Les juges du fond concluent ainsi au fait que le contrat est une simple adhésion à un groupement de personnes qui, affiliées à une même enseigne, mettent en commun leurs forces commerciales pour négocier au meilleur prix l’achat de produits sélectionnés auprès de fournisseurs référencés.

A noter, même si un contrat n’est pas qualifié de contrat de franchise, dès lors que les conditions posées par l’article L.330-3 du Code de commerce sont réunies, s’impose la remise d’un document d’information précontractuelle (l’article L.330-3 du Code de commerce prévoit : « Toute personne qui met à la disposition d’une autre personne un nom commercial, une marque ou une enseigne, en exigeant d’elle un engagement d’exclusivité ou de quasi-exclusivité pour l’exercice de son activité, est tenue, préalablement à la signature de tout contrat conclu dans l’intérêt commun des deux parties, de fournir à l’autre partie un document donnant des informations sincères, qui lui permette de s’engager en connaissance de cause. »).

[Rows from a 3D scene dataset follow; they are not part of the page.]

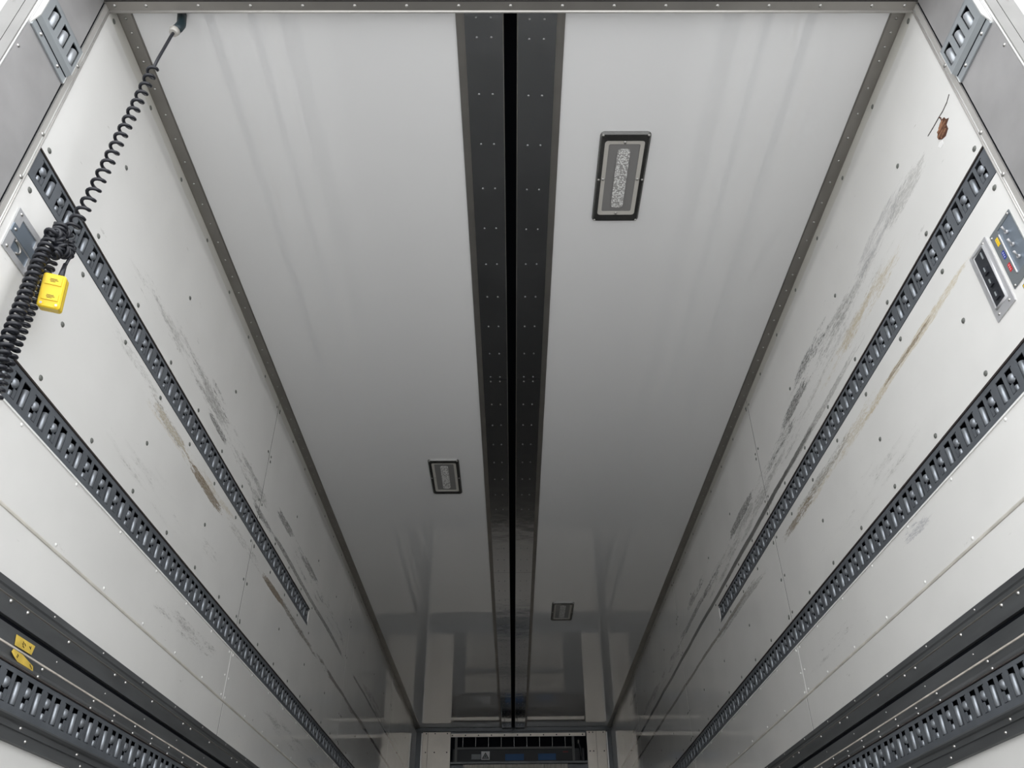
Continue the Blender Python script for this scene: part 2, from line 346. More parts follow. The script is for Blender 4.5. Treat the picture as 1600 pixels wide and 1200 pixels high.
# torn hole in the right wall: thin splinters of broken plywood standing on the sheet
hx = HW - .001
hp = [(1.235, 1.828), (1.224, 1.823), (1.222, 1.812), (1.212, 1.802), (1.228, 1.797), (1.229, 1.782), (1.246, 1.776), (1.262, 1.784), (1.272, 1.797), (1.272, 1.808), (1.258, 1.819), (1.248, 1.826)]
obj('torn_patch', MB().extr([(hx, y, z) for y, z in hp], (.004, 0, 0)), 'wood_dark', WR)
for (ya, za), (yb, zb), wd in (((1.222, 1.806), (1.262, 1.812), .0042), ((1.230, 1.798), (1.268, 1.800), .0036), ((1.234, 1.789), (1.258, 1.788), .004), ((1.232, 1.820), (1.252, 1.815), .003)):
    sp = MB(); wd *= .62; sp.extr([(hx, ya, za - wd * .3), (hx - .003, ya, za + wd), (hx - .004, yb, zb + wd * .7), (hx - .001, yb + .003, zb - wd)], (.0035, 0, 0)); obj('splinter', sp, 'wood', WR)
obj('chipped_edge', MB().extr([(HW - .0006, y, z) for y, z in ((1.262, 1.782), (1.275, 1.79), (1.284, 1.784), (1.278, 1.770), (1.264, 1.768))], (.002, 0, 0)), 'white_lip', WR)
cr_ = [(1.178, 1.851), (1.196, 1.8435), (1.220, 1.842), (1.237, 1.845), (1.272, 1.848), (1.30, 1.852)]
cm = MB()
for (a, b), (c, d) in zip(cr_[:-1], cr_[1:]):
    cm.extr([(HW - .0008, a, b - .0018), (HW - .0008, c, d - .0015), (HW - .0008, c, d + .0012), (HW - .0008, a, b + .0016)], (.002, 0, 0))
obj('crack', cm, 'crack', WR)
obj('crack', MB().extr([(HW - .0008, 1.237, 1.845), (HW - .0008, 1.233, 1.834), (HW - .0008, 1.235, 1.828), (HW - .0008, 1.238, 1.828), (HW - .0008, 1.237, 1.835), (HW - .0008, 1.240, 1.844)], (.002, 0, 0)), 'wood_dark', WR)

# ---------------------------------------------------------------- front wall
WF = obj('wall_front', MB().box(-HW - .07, HW + .07, Y1 + .012, Y1 + .06, FZ, H + .06), 'corner', kind='structure')
def fbox(name, x0, x1, z0, z1, m, proud=0.0, th=.01, parent=None, kind=None):
    return obj(name, MB().box(x0, x1, Y1 - proud, Y1 - proud + th, z0, z1), m, parent or WF, kind)
for x0, x1 in ((-1.04, -.9815), (-.9785, -.722), (.829, .9365), (.9395, 1.048)):
    fbox('front_panel', x0, x1, 1.135, 2.200, 'front_panel', .012, .024)
for x0, x1 in ((-1.04, -.60), (-.597, .622), (.625, 1.048)):
    fbox('front_panel', x0, x1, FZ, .857, 'front_panel', .012, .024)
    fbox('kick_plate', x0, x1, .86, 1.033, 'dark_steel', .014, .026)
fbox('cap_strip', -HW + .02, HW - .02, 2.207, 2.246, 'corner', .02, .03)
for x in (-1.048, 1.058): fbox('edge_strip', x - .006, x + .006, FZ, 2.19, 'frame_light', .016, .028)
fm = MB()
for x in (-1.0, -.90, -.76, .86, .90, 1.02):
    for z in (2.185, 1.98, 1.72, 1.45, 1.2): fm.dome((x, Y1 - .012, z), (0, -1, 0), .008, .004, 6)
obj('rivet_row', fm, 'backing', WF, kind='stuff')
t = thing('return_air_panel', 'ribbed bright aluminium return air panel below the cooling unit on the front wall', 'panel', (0.01, Y1, 1.13))
rb = MB(); n = 56; x0, x1 = -.575, .60
pts = []
for i in range(n * 2 + 1):
    pts.append((x0 + (x1 - x0) * i / (2 * n), Y1 - .016 - (.0042 if i % 2 else 0)))
vs = [(x, y, z) for z in (1.135, 1.845) for x, y in pts]; k = len(pts)
rb.add(vs, [(i, i + 1, k + i + 1, k + i) for i in range(k - 1)]); obj('ribbed_sheet', rb, 'corrugated', t)
obj('cross_bar', MB().box(-.57, .59, Y1 - .05, Y1 - .024, 1.575, 1.625), 'dark_steel', t)
obj('lower_bar', MB().box(-.55, .57, Y1 - .028, Y1 - .0235, 1.352, 1.366), 'steel', t)

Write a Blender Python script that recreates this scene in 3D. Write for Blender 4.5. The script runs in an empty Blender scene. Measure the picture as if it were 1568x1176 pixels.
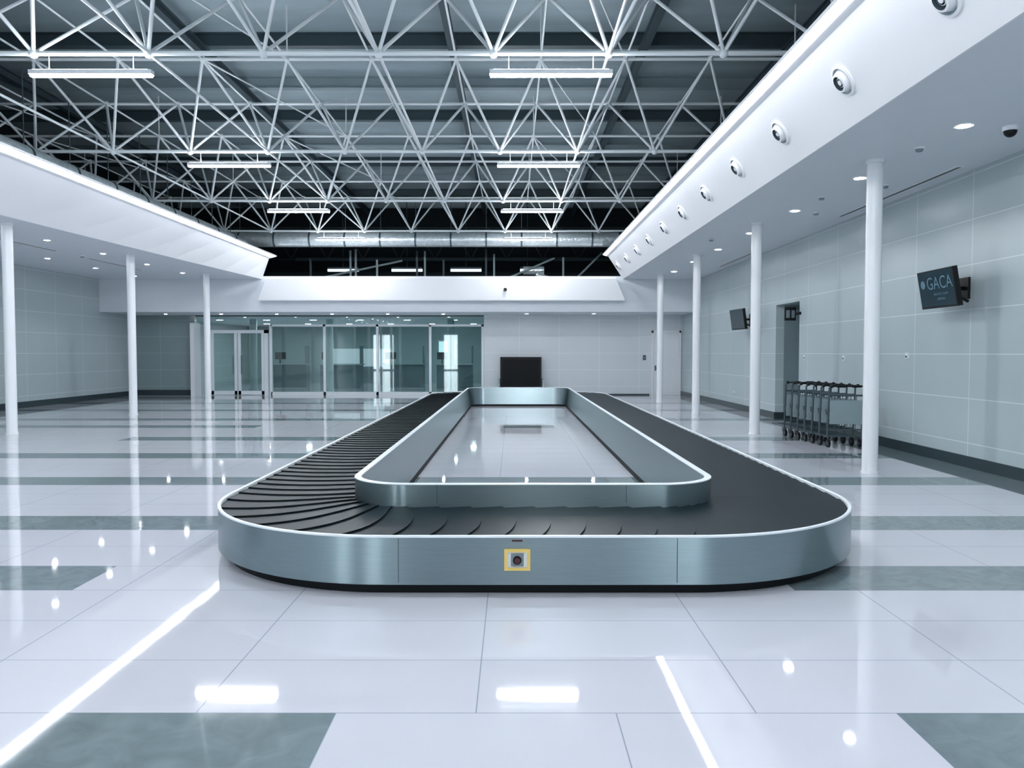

En l’espèce, s’agissant de l’engagement « d’approvisionnement » prévu dans le contrat d’adhésion : le contrat prévoit que l’adhérent s’engage à suivre les recommandations de la société C à hauteur d’un minimum de 70 % de ses achats auprès des fournisseurs proposés par la société C. Les juges du fond considèrent ainsi que l’adhérent conserve ainsi la liberté de s’approvisionner jusqu’à 30 % de ses achats auprès de fournisseurs de son choix. Du fait de cette liberté, même restreinte, les juges ont considéré que le caractère d’exclusivité, voire de « quasi-exclusivité » visée à l’article L.330-3 du Code de commerce n’était pas rempli, ce qui privait la société C de l’obligation de remettre un DIP.